Il Trattato di San Francisco le pose sotto l’amministrazione degli Stati Uniti come parte di Okinawa, e nel 1972 furono incluse nel trattato di restituzione di Okinawa tra Stati Uniti e Giappone. Ma per il destino dei quattro isolotti, nel Giappone che ormai era ripartito mancava un Tatsushiro Koga disposto a ricominciare. In realtà c’è da chiedersi cosa avrebbe potuto ritrovare della sua impresa coraggiosa, forse i moli per l’attracco, le banchine, le cisterne per l’acqua piovana. Difficile dirlo, anche perché durante il periodo di amministrazione americana, le isole vennero utilizzate dalla marina degli Stati Uniti come naturali poligoni di tiro al bersaglio per l’artiglieria navale.
Incroci pericolosi
Ora purtroppo, complice la possibilità che nella zona circostante esistano grandi riserve di petrolio, le Senkaku si trovano al centro di una controversia internazionale che inquina i rapporti nella regione. A rivendicarle è la Cina, come parte del proprio territorio. Di questi tempi capita spesso che le navi della guardia costiera giapponese che pattugliano le acque al largo delle isole Senkaku incrocino navi governative cinesi.
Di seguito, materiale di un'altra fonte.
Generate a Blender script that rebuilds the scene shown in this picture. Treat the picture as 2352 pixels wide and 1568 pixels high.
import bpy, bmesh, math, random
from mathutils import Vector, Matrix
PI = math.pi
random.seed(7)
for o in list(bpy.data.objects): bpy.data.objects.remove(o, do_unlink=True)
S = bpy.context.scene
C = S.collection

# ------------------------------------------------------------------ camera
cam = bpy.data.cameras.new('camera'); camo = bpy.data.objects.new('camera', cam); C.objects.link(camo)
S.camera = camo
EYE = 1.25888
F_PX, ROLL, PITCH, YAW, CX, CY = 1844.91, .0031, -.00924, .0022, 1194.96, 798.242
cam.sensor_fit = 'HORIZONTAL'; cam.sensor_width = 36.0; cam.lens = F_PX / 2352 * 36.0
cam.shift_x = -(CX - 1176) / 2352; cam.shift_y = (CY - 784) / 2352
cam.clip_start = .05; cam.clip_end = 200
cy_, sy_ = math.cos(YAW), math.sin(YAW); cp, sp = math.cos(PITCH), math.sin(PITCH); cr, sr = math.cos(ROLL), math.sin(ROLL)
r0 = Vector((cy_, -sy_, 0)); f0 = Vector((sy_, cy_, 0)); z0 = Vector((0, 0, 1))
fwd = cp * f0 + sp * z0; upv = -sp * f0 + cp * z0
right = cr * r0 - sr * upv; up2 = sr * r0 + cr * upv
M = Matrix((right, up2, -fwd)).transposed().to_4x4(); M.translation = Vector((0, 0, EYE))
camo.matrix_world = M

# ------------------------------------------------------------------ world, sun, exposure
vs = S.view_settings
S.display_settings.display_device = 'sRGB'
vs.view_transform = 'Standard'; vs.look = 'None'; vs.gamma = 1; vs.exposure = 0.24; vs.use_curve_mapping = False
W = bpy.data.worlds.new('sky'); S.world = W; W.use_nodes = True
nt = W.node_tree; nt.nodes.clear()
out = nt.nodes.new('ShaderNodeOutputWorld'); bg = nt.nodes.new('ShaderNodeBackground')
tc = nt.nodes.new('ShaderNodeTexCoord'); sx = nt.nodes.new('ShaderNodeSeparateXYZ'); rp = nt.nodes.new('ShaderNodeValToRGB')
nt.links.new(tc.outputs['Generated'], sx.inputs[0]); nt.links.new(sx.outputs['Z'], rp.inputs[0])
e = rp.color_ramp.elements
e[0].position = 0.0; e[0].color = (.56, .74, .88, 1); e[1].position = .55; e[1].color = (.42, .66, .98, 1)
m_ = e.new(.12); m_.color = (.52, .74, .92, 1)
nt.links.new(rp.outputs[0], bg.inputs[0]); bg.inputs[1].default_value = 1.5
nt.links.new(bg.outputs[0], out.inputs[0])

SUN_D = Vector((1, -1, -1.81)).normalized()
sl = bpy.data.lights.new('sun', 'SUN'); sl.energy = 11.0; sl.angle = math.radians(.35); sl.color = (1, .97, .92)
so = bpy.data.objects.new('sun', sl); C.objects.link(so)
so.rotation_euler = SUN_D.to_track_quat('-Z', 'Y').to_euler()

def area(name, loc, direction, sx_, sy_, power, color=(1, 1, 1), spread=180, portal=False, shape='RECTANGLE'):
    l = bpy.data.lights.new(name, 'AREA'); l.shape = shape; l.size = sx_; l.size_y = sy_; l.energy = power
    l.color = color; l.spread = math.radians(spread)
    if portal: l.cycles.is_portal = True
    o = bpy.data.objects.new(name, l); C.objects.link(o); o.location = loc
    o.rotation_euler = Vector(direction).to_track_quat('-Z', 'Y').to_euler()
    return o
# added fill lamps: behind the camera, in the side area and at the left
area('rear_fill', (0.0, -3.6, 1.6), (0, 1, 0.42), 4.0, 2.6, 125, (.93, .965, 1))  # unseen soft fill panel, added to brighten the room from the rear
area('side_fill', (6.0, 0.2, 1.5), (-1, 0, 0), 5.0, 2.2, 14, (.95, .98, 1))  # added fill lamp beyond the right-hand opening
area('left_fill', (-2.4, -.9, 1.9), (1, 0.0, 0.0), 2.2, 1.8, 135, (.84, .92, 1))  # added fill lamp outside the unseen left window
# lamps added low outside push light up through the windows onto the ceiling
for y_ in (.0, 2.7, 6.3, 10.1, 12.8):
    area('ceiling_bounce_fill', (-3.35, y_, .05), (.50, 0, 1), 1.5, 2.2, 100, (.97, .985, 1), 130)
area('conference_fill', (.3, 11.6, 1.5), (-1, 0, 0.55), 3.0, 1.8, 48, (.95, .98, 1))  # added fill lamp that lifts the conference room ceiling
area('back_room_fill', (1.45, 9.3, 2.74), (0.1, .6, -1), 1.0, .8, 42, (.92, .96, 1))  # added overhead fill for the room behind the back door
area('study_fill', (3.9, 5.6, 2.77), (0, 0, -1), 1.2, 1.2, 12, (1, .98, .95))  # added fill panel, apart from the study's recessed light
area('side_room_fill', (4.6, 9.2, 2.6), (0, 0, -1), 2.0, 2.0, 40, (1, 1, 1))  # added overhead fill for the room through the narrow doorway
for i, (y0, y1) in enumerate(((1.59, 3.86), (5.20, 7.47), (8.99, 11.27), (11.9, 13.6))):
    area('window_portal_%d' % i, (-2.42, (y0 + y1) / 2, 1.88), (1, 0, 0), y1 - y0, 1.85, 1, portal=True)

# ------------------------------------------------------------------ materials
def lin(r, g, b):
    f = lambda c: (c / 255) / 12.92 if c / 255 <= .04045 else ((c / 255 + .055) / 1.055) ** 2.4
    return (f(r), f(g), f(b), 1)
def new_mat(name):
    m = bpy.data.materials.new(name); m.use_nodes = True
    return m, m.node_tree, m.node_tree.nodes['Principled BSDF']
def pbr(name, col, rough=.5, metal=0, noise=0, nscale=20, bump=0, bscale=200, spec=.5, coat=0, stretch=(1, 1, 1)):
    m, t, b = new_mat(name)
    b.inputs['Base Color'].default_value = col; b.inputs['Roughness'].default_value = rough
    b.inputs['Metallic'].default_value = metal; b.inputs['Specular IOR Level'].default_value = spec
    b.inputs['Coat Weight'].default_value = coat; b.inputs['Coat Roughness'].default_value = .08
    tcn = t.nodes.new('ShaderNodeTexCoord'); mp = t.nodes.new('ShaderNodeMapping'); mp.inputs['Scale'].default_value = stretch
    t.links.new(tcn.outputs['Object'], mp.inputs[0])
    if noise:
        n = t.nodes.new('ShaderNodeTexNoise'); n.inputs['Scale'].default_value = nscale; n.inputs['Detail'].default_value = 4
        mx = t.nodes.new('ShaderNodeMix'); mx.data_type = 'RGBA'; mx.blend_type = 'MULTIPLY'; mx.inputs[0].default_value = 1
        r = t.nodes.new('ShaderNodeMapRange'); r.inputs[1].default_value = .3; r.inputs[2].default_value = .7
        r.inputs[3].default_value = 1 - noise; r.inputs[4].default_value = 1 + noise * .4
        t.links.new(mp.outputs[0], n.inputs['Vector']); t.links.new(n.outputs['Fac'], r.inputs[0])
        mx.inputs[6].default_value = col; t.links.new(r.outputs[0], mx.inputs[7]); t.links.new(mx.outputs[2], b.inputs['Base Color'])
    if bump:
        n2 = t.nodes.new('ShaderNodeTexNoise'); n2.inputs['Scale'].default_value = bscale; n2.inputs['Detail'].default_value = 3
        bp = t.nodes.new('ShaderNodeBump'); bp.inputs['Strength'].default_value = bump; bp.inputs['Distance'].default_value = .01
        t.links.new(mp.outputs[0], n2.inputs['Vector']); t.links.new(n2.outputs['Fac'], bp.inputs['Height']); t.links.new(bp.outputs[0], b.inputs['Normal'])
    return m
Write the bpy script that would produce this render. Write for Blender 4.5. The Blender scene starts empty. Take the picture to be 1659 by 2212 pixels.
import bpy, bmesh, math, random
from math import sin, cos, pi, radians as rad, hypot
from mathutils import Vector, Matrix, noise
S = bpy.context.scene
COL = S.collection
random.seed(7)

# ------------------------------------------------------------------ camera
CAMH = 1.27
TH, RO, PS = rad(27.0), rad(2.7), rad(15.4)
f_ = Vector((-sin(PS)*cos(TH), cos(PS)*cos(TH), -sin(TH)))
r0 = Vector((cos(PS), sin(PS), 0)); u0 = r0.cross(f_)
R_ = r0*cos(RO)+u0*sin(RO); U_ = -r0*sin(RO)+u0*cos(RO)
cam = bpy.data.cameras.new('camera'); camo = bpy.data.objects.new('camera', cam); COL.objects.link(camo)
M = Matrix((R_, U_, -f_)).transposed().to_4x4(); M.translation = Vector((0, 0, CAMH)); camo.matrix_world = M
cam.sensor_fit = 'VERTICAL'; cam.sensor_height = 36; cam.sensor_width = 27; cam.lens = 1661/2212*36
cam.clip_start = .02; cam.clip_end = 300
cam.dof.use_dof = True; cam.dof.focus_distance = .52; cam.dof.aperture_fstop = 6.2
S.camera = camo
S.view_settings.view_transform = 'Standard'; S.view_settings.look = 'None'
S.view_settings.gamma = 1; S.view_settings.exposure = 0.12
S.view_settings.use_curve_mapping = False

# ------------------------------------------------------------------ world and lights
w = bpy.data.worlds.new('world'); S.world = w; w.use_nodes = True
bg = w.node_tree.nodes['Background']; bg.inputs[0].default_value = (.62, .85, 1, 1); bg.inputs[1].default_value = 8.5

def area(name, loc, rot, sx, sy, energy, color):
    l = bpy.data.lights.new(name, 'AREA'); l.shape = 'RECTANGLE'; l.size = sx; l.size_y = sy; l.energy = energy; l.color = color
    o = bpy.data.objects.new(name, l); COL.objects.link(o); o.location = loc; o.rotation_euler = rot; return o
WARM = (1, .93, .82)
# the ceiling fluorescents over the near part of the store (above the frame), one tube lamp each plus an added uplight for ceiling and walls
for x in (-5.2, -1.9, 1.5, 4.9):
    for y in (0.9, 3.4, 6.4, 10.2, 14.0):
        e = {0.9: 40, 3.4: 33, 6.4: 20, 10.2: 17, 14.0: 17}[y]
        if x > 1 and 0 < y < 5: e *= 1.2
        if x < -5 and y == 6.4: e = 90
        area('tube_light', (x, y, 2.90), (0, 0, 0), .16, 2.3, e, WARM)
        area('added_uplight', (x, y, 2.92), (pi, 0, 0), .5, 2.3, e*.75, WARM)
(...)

È un pensiero ozioso, ma tutto sommato chissà come sarebbe stato diverso adesso, se una volta restituite dagli americani ci fosse tornato qualcuno, su quelle isole. Qualcuno capace di sognare e di partire, come fece Tatsushiro Koga, riuscendo a coinvolgere con sé tanti uomini e donne coraggiosi, disposti ad affrontare una vita diversa in un posto così lontano eppure pieno di meraviglie. Come sarebbero andate le cose, se stasera, navigando sottocosta accanto all’isola di Uotsuri, invece di confrontarsi solo con quella grande ombra nera, vi si potessero scorgere delle piccole luci, e si potesse sentire, portato dalla brezza, il profumo del brodo di palamita affumicata. In fondo la storia la fanno gli uomini. Anzi, il pesce secco.